En ce qui concerne les droits des Palestiniens, on peut affirmer que la plupart des craintes soulevées dans le document de 2020 se sont matérialisées. En mars, le gouvernement israélien a décidé d’investir 335 millions de shekels dans la construction d’une route pour les Palestiniens, ce qui les empêchera de traverser la colonie de Ma’ale Adumim et la zone E1, qui représente environ 2,5 % de la Cisjordanie. Le bouclage de cette vaste zone bloquera le développement des villes palestiniennes de Jérusalem-Est, Ramallah et Bethléem. L’objectif est de créer les enclaves palestiniennes contre lesquelles le document mettait en garde. De plus, selon les documents de La Paix Maintenant, rien qu’au cours de la première année de guerre, les colons ont construit près de 140 routes illégales, dont la plupart traversent des terres privées palestiniennes. Ces routes mènent à des avant-postes et constituent un mécanisme de contrôle des collines et des zones, et empêchent l’accès des Palestiniens.

Dissiper le voile de fumée contribuera à la lutte acharnée contre le gouvernement, afin de mettre fin à la guerre et d’établir un État palestinien. Officiellement, le gouvernement israélien a annoncé qu’il avait investi près d’un milliard de shekels cette année – soit environ 30 % du budget total des routes interurbaines israéliennes – dans des routes conçues pour répondre aux besoins des colons, rien qu’en Cisjordanie. Quant au droit de propriété des Palestiniens : le gouvernement actuel n’a pas
appliqué la loi sur la propriété des absents aux territoires, mais a pris deux mesures importantes dans ce sens : il a exproprié près de 26 000 dunams de terres palestiniennes en les déclarant « terres d’État », et a récemment décidé de mettre en œuvre un accord foncier qui confisquera de fait des milliers de dunams de terres à des milliers d’absents palestiniens et de résidents de Cisjordanie.

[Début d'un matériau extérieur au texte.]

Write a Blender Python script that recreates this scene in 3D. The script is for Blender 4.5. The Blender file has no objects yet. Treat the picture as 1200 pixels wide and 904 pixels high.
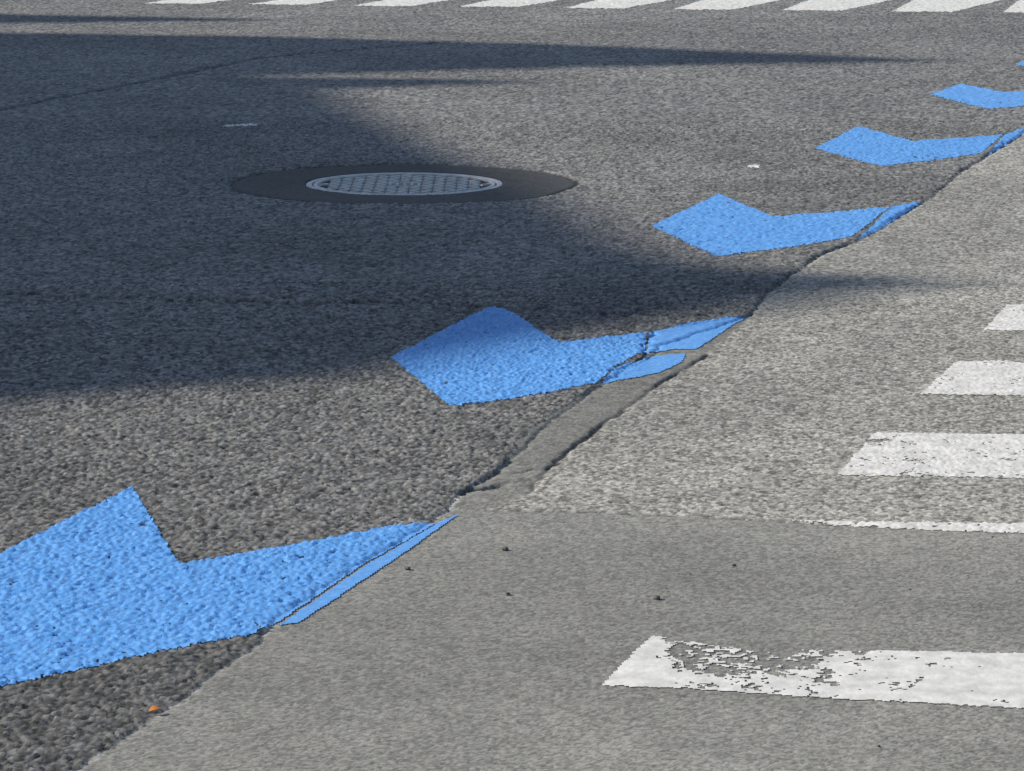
import bpy, math, bmesh
import numpy as np
from mathutils import Vector, Matrix

scene = bpy.context.scene
# ------------------------------------------------------------------ noise
def hsh(i, j, s):
    i = i.astype(np.uint32); j = j.astype(np.uint32)
    h = i*np.uint32(374761393) + j*np.uint32(668265263) + np.uint32((s*2246822519+12345) & 0xffffffff)
    h ^= h >> np.uint32(13); h *= np.uint32(1274126177); h ^= h >> np.uint32(16)
    h *= np.uint32(2246822519); h ^= h >> np.uint32(15)
    return (h & np.uint32(0xffffff)).astype(np.float32)/np.float32(0xffffff)
def vnoise(x, y, s):
    x, y = .819*x-.574*y, .574*x+.819*y
    i = np.floor(x); j = np.floor(y); fx = (x-i).astype(np.float32); fy = (y-j).astype(np.float32)
    i = i.astype(np.int64)+100000; j = j.astype(np.int64)+100000
    fx = fx*fx*(3-2*fx); fy = fy*fy*(3-2*fy)
    a = hsh(i, j, s); b = hsh(i+1, j, s); c = hsh(i, j+1, s); d = hsh(i+1, j+1, s)
    return (a*(1-fx)+b*fx)*(1-fy)+(c*(1-fx)+d*fx)*fy
def fbm(x, y, size, s, o=3):
    t = 0; a = 1.0; n = 0
    for k in range(o):
        t = t+a*vnoise(x/size*(2**k)+17.3*k, y/size*(2**k)+9.1*k, s+k); n += a; a *= .5
    return t/n
def worley(x, y, cell, s):
    x, y = .866*x-.5*y, .5*x+.866*y
    gx = x/cell; gy = y/cell
    i0 = np.floor(gx).astype(np.int64); j0 = np.floor(gy).astype(np.int64)
    best = np.full(x.shape, 9., np.float32); sec = best.copy(); rid = np.zeros(x.shape, np.float32)
    for di in (-1, 0, 1):
        for dj in (-1, 0, 1):
            i = i0+di; j = j0+dj; ii = i+100000; jj = j+100000
            px = i+hsh(ii, jj, s); py = j+hsh(ii, jj, s+1)
            d = np.sqrt((gx-px)**2+(gy-py)**2).astype(np.float32)
            m = d < best
            sec = np.where(m, best, np.minimum(sec, d))
            rid = np.where(m, hsh(ii, jj, s+2), rid)
            best = np.where(m, d, best)
    return best, sec, rid

# ------------------------------------------------------------------ road survey (metres)
EDGE = np.array([(-1.75,2.0),(-.717,5.175),(-.683,5.274),(-.579,5.661),(-.42,6.235),(-.273,6.73),(-.115,7.217),(-.098,7.468),(-.016,7.737),
 (.083,8.245),(.22,8.757),(.36,9.2),(.42,9.45),(.698,9.959),(.769,10.381),(1.012,11.256),(1.166,11.595),(1.511,12.64),
 (1.813,13.763),(2.27,15.247),(3.033,17.762),(4.197,21.248),(5.6,25.6)])
PATCH = np.array([(-.115,7.217),(-.098,7.468),(-.016,7.737),(.008,8.004),(.084,8.313),(.211,8.757),(.353,8.95),(.36,9.2),(.396,9.65),
 (.698,9.959),(.541,9.292),(.356,8.732),(.206,8.189),(.1,7.8),(.041,7.441),(-.03,7.27)])
SEAM = np.array([(-.2,7.25),(.183,7.232),(.45,7.17),(.68,7.106),(1.066,7.014),(2.2,6.75)])
CRACKS = [  # points, half width, depth
 ([(-4,14.0),(-2.584,15.788),(-2.421,16.282),(-2.158,17.083),(-1.862,17.914),(-1.657,18.605),(-1.431,19.292),(-1.075,19.778),(-.3,20.6)], .026, .016),
 ([(-2.6,10.30),(-1.688,10.381),(-1.558,10.36),(-1.213,10.311),(-.974,10.242),(-.638,10.191),(-.306,10.21),(0.,10.107),(.25,9.975),(.398,9.943)], .024, .024),
 ([(-.1,7.45),(-.04,7.49),(.0,7.57),(.045,7.585)], .011, .011),
 ([(-.01,7.62),(.05,7.71),(.1,7.72)], .006, .005),
 ([(.041,7.441),(.1,7.8),(.206,8.189),(.3,8.52),(.356,8.732),(.45,9.02),(.541,9.292)], .008, .007),
 ([(.396,9.65),(.382,9.50),(.369,9.36),(.362,9.28),(.44,9.315),(.515,9.345)], .007, .008),
 ([(.28,8.98),(.33,9.12),(.362,9.28)], .005, .006),
]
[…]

Ces décisions s’ajoutent au terrorisme des colons, soutenu par l’armée et la police, qui empêche les Palestiniens d’accéder à de vastes zones de Cisjordanie. Un rapport conjoint de La Paix Maintenant et de Kerem Navot, publié début 2025, a révélé que plus de 60 communautés palestiniennes, comptant plus de 2 000 personnes, ont été expulsées de leurs terres depuis le début de la guerre par le terrorisme des colons et de l’État. Ce sont précisément ces communautés qui étaient considérées comme menacées d’expulsion en raison de l’annexion. Concernant l’expansion des colonies, depuis la mise en place du gouvernement, plus de 150 (!) nouveaux avant-postes ont déjà été établis, et rien que cette année (c’est-à-dire au cours des neuf derniers mois), le gouvernement a approuvé la construction de plus de 25 000 logements dans les colonies, soit plus de quatre fois la moyenne annuelle des années précédentes. Un article récent de Channel 14 affirmait que le seul inconvénient de l’annexion et de l’application de la souveraineté israélienne réside dans le ralentissement des processus de construction dans les colonies, car les autorités sont contraintes d’appliquer les mêmes processus de planification qu’à l’intérieur de la Ligne verte.

L’application de la souveraineté à la Cisjordanie donnera certainement au gouvernement des outils supplémentaires pour mettre en œuvre sa politique dangereuse. Cependant, l’écart entre les paroles et les actes s’est réduit au cours de son mandat, et l’annexion prend forme. Les véritables dangers présentés par le document Yesh Din de 2020 qui concernaient l’annexion se sont largement matérialisés, même sans déclaration officielle de souveraineté, et de nombreux changements de régime et de législation ont déjà été largement mis en œuvre. Par conséquent, paradoxalement, l’application formelle de la souveraineté présente un avantage. La déclarer contribuerait à dissiper l’écran de fumée qui masque la sombre réalité de l’annexion de fait, déjà en cours. L’application de la souveraineté montrerait clairement qu’Israël ne peut plus être qualifié de démocratie et qu’il adhère à une politique de guerre perpétuelle et d’occupation permanente. Lever cet écran de fumée favoriserait la lutte acharnée contre le gouvernement, la fin à la guerre et l’établissement d’ un État palestinien. C’est la seule façon de créer une réalité de sécurité et de liberté pour tous, ainsi que l’auto-détermination des deux peuples. Par ailleurs, il convient de noter que, contrairement aux dangers d’annexion qui se sont largement concrétisés, le danger actuel est que la politique d’extermination à Gaza soit aussi copiée en Cisjordanie, comme le prévoit le plan décisif de Bezalel Smotrich.